* Work instructions
Reproduce the first line and every line after it, exactly, through the one containing "sc.camera = cam". Leave out the rest.

* Source excerpt

* Start *

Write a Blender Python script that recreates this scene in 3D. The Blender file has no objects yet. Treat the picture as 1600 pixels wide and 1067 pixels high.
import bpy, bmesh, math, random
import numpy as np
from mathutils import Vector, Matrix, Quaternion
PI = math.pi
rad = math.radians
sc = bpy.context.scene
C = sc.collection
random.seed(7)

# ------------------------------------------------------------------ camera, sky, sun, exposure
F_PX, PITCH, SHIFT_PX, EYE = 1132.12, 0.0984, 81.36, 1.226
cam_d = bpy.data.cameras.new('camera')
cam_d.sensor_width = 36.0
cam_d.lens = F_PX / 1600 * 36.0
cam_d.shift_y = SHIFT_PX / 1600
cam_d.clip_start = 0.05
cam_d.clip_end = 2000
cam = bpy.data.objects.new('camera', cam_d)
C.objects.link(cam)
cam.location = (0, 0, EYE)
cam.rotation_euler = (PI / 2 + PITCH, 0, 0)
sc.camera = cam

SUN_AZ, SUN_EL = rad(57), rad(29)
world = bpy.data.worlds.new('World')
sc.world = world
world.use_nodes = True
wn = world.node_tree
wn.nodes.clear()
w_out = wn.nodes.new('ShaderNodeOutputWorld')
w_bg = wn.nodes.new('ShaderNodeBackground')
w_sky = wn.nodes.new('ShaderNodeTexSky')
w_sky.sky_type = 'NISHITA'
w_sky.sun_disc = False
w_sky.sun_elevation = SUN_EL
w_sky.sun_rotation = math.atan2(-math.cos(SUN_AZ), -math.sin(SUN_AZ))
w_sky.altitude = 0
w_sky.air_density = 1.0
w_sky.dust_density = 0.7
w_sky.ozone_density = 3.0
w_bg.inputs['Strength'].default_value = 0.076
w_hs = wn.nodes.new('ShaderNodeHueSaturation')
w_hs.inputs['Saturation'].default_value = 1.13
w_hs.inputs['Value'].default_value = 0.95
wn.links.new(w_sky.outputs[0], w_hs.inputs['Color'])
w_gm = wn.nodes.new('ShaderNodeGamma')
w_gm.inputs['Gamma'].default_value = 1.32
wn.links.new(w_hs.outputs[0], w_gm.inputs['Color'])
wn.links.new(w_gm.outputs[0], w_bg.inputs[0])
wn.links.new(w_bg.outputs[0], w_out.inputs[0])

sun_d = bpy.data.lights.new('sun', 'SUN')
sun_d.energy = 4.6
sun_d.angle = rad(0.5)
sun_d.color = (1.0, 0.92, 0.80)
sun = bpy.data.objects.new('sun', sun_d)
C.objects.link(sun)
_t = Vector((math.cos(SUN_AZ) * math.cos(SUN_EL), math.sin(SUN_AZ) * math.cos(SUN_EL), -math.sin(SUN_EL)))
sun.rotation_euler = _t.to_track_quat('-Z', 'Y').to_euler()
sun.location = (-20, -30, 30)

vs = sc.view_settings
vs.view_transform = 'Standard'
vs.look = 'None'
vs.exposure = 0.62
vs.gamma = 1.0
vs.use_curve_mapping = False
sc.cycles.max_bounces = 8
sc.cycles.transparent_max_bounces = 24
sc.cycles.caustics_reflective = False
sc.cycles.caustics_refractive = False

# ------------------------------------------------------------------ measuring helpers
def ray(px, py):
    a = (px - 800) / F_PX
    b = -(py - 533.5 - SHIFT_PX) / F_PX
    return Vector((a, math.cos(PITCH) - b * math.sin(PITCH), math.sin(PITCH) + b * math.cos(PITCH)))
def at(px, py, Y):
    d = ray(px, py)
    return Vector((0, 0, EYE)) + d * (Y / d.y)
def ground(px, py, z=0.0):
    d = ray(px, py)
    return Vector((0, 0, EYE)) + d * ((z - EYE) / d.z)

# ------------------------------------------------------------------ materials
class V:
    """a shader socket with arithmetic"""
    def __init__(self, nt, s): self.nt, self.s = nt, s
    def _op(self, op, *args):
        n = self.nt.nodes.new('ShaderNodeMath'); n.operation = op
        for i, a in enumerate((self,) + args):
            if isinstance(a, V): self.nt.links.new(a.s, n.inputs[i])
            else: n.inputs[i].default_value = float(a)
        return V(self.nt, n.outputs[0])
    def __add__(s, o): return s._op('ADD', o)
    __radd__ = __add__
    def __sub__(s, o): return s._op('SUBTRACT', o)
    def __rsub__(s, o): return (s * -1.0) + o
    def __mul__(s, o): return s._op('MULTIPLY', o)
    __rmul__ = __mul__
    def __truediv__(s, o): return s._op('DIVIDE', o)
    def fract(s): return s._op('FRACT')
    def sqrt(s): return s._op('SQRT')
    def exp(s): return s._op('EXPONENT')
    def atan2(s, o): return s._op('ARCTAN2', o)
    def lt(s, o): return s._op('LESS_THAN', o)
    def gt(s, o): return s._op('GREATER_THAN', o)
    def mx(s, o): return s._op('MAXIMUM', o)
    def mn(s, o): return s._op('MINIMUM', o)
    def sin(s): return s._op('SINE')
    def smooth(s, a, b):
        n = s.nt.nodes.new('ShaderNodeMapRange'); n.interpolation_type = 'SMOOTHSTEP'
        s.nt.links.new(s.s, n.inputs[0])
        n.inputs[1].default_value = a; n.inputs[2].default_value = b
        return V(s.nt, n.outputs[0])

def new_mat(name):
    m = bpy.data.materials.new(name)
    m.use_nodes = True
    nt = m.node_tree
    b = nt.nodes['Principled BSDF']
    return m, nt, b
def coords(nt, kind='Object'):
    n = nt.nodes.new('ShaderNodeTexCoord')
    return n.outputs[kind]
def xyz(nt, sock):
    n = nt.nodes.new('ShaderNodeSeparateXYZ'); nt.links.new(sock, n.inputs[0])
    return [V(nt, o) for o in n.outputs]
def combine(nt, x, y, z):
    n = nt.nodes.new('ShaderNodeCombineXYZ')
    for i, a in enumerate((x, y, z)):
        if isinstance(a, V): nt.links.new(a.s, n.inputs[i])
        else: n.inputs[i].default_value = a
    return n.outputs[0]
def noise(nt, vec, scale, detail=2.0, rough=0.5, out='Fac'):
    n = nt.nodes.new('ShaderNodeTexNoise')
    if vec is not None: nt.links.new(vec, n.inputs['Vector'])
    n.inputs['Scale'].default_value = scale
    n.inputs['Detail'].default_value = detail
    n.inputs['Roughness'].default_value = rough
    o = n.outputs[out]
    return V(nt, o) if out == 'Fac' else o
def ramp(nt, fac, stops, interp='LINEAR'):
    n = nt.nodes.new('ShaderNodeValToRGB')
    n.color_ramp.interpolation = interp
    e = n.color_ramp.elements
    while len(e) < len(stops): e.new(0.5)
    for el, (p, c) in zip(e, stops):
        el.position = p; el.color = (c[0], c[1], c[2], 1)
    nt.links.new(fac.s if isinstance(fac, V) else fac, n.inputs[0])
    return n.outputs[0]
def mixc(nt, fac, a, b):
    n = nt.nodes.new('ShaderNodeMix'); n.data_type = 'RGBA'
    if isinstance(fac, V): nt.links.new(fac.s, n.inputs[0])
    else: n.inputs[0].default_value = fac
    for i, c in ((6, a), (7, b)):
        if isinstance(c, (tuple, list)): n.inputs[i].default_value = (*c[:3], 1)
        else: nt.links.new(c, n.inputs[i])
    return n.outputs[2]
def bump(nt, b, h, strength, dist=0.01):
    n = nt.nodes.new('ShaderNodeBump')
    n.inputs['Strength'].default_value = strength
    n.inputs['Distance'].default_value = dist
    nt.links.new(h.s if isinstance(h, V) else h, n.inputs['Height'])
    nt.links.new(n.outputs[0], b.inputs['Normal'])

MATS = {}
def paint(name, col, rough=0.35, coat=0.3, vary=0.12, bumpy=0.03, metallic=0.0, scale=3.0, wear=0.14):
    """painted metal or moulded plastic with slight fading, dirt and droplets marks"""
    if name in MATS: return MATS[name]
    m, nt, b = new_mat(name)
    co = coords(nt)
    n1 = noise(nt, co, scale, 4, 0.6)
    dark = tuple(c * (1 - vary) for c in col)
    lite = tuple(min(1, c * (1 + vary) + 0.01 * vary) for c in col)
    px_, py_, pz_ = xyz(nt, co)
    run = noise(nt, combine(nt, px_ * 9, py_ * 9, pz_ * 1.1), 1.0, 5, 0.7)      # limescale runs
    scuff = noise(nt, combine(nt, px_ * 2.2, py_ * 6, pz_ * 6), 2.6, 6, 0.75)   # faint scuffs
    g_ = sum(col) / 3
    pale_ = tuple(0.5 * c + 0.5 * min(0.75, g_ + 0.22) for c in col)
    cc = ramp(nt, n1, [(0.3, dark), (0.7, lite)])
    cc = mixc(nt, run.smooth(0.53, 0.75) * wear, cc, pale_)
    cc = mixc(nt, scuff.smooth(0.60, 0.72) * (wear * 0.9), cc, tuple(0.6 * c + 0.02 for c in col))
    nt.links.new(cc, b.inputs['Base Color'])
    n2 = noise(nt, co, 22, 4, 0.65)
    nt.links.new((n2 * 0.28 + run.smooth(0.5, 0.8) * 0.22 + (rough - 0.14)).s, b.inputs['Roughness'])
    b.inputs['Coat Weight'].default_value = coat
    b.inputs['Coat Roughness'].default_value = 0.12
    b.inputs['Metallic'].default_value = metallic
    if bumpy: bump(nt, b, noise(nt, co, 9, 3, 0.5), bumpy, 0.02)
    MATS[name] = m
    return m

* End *

* The result
Write a Blender Python script that recreates this scene in 3D. The Blender file has no objects yet. Treat the picture as 1600 pixels wide and 1067 pixels high.
import bpy, bmesh, math, random
import numpy as np
from mathutils import Vector, Matrix, Quaternion
PI = math.pi
rad = math.radians
sc = bpy.context.scene
C = sc.collection
random.seed(7)

# ------------------------------------------------------------------ camera, sky, sun, exposure
F_PX, PITCH, SHIFT_PX, EYE = 1132.12, 0.0984, 81.36, 1.226
cam_d = bpy.data.cameras.new('camera')
cam_d.sensor_width = 36.0
cam_d.lens = F_PX / 1600 * 36.0
cam_d.shift_y = SHIFT_PX / 1600
cam_d.clip_start = 0.05
cam_d.clip_end = 2000
cam = bpy.data.objects.new('camera', cam_d)
C.objects.link(cam)
cam.location = (0, 0, EYE)
cam.rotation_euler = (PI / 2 + PITCH, 0, 0)
sc.camera = cam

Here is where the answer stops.